Aquí, como en Mt 5,43, Jesús piensa ante todo en las oposiciones de tipo social, político o religioso. Se ama y se respeta a los que son del propio grupo, mientras se preocupa muy poco de los derechos de los demás.
Jesús nos invita a superar esas diferencias; lo que cuenta es la persona, y si mi prójimo me necesita, debo olvidar su color o cualquier tipo de etiqueta que se le ponga.
Si prestan algo a los que les pueden retribuir. De nuevo se trata de una actitud social; cada uno busca sus amistades en el ambiente que sirve para su ascenso y se aparta de quienes pudieran ser un peso: Lc 14,2.

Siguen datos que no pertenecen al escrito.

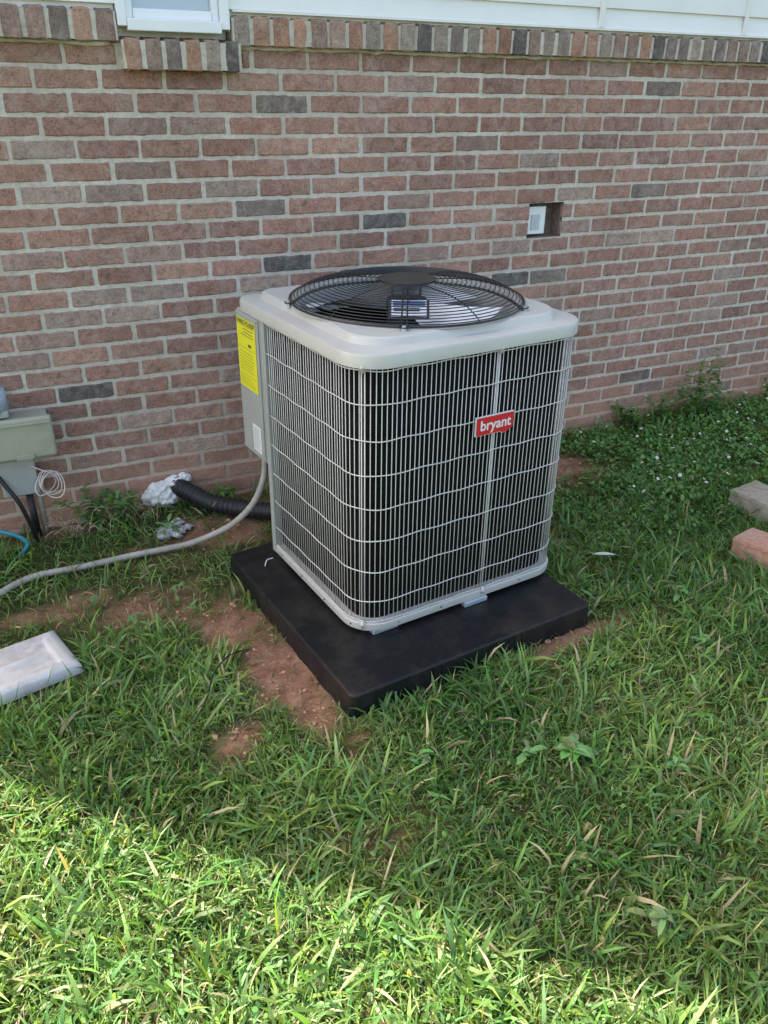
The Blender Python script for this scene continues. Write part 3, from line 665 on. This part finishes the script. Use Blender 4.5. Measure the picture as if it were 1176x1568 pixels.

Véase el comentario de Mt 7,1.
Nuestra perfección está en imitar al Padre. El modo de llegar a ser como Dios es practicar la misericordia, o sea, la capacidad de conmoverse ante la pobreza y la angustia de los que creó, para colmarlos de lo que sólo él puede comunicarles. A esta misericordia se opone la actitud del que se hace juez de sus hermanos.
Jesús no habla sólo de las recompensas en el más allá: se trata de la acción siempre imprevista de Dios, tal vez hoy, o en diez años más, para hacer que nuestra vida tenga éxito aun cuando hayamos renunciado a ello. En el momento en el que el creyente mire hacia su pasado verá con certeza que Dios lo ha amado y ha dado un sentido a su camino: entonces lo único que podrá hacer es dar gracias a Dios.
No hay árbol bueno... Estas sentencias ya se comentaron en Mt 7,15, pero aquí Lucas les da un sentido diferente, ya que las refiere a la conciencia limpia. Es necesario purificar la mente y el espíritu para que así este árbol bueno pueda producir frutos buenos, o sea, palabras y obras de justicia y de bondad.